CLV and Customer Relationship Management (CRM)
The customer lifetime value equation essentially views a customer as an income stream. So instead of considering the customer’s purchases as single transactions, the marketing focus becomes creating ongoing series of profitable transactions. These ongoing transactions are created through customer relationship management practices and strategies – with the success of CRM activities being measured by improvements in the firm’s customer lifetime value.
Customer relationship management or CRM developed in the 1980s primarily through service firms that had direct contact with their customers. Prior to that time it was essentially a business to business marketing strategy. CRM became very popular marketing concept in the 1990s and is still quite critical to many service industries.
The concept of customer relationship management is to manage individual customers (or segments customers) through various relationship stages. Ideally we take a non-consumer (sometimes referred to as a prospect) and progresses through a series of relationship stages that sees them becoming a first time customer, then a loyal customer, and then a supportive advocate. Please note there are numerous relationship models with slightly varied terminology that discuss the CRM stages.
In most cases, a first-time customer is really making a trial purchase and may never repurchase the product/brand again. There are also likely to buy in small quantities initially. Either way, it should be clear that a first-time customer is generally relatively low in profit the firm.
If we use the banking sector as an example, a first-time customer to a bank is usually likely only to open a savings or transaction account. While there are exceptions to this outcome, this is generally the case for most first-time customers. Therefore, the bank will look to grow the relationship with the customer – increasing the share of customer (known as share of wallet in the banking sector).
To do this effectively the bank considers the customer’s profile, how long they have been a customer, how valuable they are, and so on. They will then look to manage that relationship and try to progress the customer to a more valuable relationship by selling them or expensive or additional products/services.
However, this is not always the case, and some customers will remain low profit customers ongoing. If the bank identifies that the customer is relatively unresponsive to the additional offers, then they would probably increase the customer’s lifetime value by reducing the bank’s marketing activities and support that are targeted at that consumer.
This highlights a direct relationship between the goals of customer relationship management and customer lifetime value.

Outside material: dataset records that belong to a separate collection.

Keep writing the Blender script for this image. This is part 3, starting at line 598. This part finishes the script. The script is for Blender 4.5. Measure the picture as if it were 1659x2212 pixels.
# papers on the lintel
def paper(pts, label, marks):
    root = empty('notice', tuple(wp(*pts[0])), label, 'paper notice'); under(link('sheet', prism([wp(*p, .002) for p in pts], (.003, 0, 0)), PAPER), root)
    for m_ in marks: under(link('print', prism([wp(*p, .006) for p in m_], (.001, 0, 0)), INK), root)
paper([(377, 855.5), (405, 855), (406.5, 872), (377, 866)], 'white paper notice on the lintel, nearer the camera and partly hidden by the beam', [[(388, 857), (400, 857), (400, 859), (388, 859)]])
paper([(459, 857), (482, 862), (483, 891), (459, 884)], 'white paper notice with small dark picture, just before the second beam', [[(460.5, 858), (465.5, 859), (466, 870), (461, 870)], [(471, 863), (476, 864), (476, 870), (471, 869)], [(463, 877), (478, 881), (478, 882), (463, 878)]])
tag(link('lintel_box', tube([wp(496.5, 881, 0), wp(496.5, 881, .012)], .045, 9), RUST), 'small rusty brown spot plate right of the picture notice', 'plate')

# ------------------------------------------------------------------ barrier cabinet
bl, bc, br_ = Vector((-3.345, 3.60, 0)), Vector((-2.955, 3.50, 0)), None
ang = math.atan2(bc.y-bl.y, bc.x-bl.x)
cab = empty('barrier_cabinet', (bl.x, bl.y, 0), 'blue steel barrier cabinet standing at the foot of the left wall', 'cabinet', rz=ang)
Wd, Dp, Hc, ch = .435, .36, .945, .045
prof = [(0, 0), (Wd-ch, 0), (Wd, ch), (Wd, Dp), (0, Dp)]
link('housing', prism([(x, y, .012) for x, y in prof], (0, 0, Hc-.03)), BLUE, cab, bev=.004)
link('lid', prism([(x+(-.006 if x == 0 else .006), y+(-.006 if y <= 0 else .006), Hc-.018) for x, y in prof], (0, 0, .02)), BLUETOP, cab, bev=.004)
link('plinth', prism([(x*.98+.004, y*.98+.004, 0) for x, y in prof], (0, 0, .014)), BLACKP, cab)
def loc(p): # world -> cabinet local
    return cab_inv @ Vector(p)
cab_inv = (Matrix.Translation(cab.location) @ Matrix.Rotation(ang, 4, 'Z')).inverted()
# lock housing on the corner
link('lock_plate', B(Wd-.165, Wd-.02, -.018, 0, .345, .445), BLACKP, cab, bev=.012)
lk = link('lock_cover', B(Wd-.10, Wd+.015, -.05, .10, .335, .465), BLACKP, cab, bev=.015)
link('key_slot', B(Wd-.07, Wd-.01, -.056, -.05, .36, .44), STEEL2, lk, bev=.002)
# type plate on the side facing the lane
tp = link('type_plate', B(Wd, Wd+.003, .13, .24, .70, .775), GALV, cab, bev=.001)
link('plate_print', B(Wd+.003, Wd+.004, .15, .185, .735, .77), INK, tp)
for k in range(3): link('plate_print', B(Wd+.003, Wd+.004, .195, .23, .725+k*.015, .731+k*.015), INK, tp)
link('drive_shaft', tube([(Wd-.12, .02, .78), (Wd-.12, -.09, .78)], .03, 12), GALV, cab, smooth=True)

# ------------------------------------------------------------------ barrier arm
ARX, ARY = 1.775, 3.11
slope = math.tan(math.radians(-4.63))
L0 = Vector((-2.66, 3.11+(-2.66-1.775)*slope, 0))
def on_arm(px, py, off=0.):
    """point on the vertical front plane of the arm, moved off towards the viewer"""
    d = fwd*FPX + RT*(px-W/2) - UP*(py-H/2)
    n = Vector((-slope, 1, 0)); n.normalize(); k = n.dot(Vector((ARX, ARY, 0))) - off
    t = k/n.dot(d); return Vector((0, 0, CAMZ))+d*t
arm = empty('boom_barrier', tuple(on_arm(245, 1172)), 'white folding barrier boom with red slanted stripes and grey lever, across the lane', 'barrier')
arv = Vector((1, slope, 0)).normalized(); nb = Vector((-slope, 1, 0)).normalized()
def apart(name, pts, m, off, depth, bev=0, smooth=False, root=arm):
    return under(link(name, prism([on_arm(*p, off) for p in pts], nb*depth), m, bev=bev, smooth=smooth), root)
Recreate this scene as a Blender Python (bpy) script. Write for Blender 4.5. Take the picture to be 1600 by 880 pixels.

With customer relationship management, we are considering the customer (or a segment of customers) and determining the most appropriate course of action – that is, various marketing activities and campaigns and people interaction – that will enhance the relationship with the customer, so it becomes more profitable to the firm and more beneficial and convenient to the customer. Typically, customer relationship management should be a win-win scenario for both the firm and the customer.
Customer lifetime value is a key marketing metric that allows you to measure the impact and outcomes of the firm’s customer relationship management strategies and tactics. As highlighted in the banking example above, some customers may not be responsive to cross selling activities. Therefore, increased up selling costs may result in a reduced customer lifetime value.
Increasing customer lifetime value is not simply a matter of spending additional money in customer acquisition, retention and up selling – rather spending the money appropriately across those three areas, depending upon the value, potential and responsiveness of the customers (segments) involved.